Oh sure, I just don't think Democracy Index was around back then.
electors being chosen by party completely changes the dynamic. they are chosen and bound based on their loyalty
Does "erosion of trust" actually represent a quantifiable failure in the system of government itself?

Is 'trust' actually a metric? And if so, how is it measured? It sounds awfully subjective to me.

Oh so that's the "Trump effect" at play right? In reality the democracy has been eroding for many years in the US, especially if you consider all the concessions made to individuals rights since the War on Drugs and War on Terrorism - and that's nothing new, it dates back to the 70s already, and it should have been degraded to flawed democracy rating for a while now, regardless of whoever is the President.

So just another meaningless index that's playing politics instead of looking at facts.

> Oh so that's the "Trump effect" at play right?

Nope.

> In reality the democracy has been eroding for many years in the US, especially if you consider all the concessions made to individuals rights since the War on Drugs and War on Terrorism - and that's nothing new, it dates back to the 70s already, and it should have been degraded to flawed democracy rating for a while now, regardless of whoever is the President.

They essentially note this in the report, and say that the US score would have fallen below 8 regardless of who won the 2016 election.

It's difficult to take the report seriously when it's titled Revenge of the Deplorables.

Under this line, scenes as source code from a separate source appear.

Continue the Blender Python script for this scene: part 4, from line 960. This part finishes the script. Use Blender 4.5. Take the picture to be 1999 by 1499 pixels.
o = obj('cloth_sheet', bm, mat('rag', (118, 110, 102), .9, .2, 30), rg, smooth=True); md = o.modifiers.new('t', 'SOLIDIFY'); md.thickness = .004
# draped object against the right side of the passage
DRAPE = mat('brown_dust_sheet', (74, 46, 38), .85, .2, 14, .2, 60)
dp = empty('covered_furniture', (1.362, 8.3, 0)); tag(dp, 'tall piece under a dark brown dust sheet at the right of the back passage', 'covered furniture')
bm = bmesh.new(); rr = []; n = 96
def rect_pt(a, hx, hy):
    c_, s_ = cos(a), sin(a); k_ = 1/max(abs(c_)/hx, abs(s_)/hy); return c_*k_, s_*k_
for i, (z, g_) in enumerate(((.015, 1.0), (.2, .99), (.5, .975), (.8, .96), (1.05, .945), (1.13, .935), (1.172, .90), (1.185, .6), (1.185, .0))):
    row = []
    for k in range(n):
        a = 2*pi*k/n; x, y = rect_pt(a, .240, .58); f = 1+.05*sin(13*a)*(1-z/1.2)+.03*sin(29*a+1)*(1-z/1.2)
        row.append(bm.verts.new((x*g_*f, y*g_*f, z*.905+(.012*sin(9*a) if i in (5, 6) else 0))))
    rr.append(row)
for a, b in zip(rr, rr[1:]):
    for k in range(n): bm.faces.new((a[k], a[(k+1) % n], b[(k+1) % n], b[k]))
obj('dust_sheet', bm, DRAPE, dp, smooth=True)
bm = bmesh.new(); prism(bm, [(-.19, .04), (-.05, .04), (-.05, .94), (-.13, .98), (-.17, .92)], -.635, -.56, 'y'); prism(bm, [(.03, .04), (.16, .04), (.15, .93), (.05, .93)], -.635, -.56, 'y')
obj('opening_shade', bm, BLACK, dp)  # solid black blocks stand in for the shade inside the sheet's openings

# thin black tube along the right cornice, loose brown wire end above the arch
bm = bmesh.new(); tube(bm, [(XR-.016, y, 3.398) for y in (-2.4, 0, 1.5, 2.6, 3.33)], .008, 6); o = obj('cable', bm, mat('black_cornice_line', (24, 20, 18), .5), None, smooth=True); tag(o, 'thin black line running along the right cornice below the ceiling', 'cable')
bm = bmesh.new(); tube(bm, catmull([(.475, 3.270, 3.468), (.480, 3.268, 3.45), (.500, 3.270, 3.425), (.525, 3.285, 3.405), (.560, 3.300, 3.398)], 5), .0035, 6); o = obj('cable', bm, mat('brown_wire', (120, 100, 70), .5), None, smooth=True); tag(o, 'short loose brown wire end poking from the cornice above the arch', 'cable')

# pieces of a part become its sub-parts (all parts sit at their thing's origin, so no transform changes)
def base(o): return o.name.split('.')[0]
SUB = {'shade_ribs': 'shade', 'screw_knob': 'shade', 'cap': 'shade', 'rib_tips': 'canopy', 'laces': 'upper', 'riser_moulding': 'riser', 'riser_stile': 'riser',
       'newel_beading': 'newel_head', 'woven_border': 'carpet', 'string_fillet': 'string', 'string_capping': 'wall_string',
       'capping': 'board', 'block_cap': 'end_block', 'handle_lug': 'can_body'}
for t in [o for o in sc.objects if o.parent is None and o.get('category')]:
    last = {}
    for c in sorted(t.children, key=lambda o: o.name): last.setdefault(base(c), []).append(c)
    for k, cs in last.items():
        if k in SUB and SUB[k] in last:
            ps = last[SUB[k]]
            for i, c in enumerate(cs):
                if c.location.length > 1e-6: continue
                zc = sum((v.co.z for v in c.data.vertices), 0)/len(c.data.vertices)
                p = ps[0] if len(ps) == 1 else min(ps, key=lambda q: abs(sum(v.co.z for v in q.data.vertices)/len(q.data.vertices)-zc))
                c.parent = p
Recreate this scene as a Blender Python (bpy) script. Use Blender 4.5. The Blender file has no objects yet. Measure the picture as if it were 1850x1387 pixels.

That said, America's place in the Democracy Index been downgraded based solely on some people(?) losing trust in the government rather than actual hard data. Personally I think this is no more authoritative than a Facebook survey.

Their method deserves investigating though: https://en.wikipedia.org/wiki/Democracy_Index#Method

Example questions:

* "Whether national elections are free and fair";

* "The security of voters";

* "The influence of foreign powers on government";

* "The capability of the civil servants to implement policies".

This poll reeks of the same polls claiming 98% chance of Clinton winning the Presidential election, namely fudging it by sampling only folks with a certain political leaning.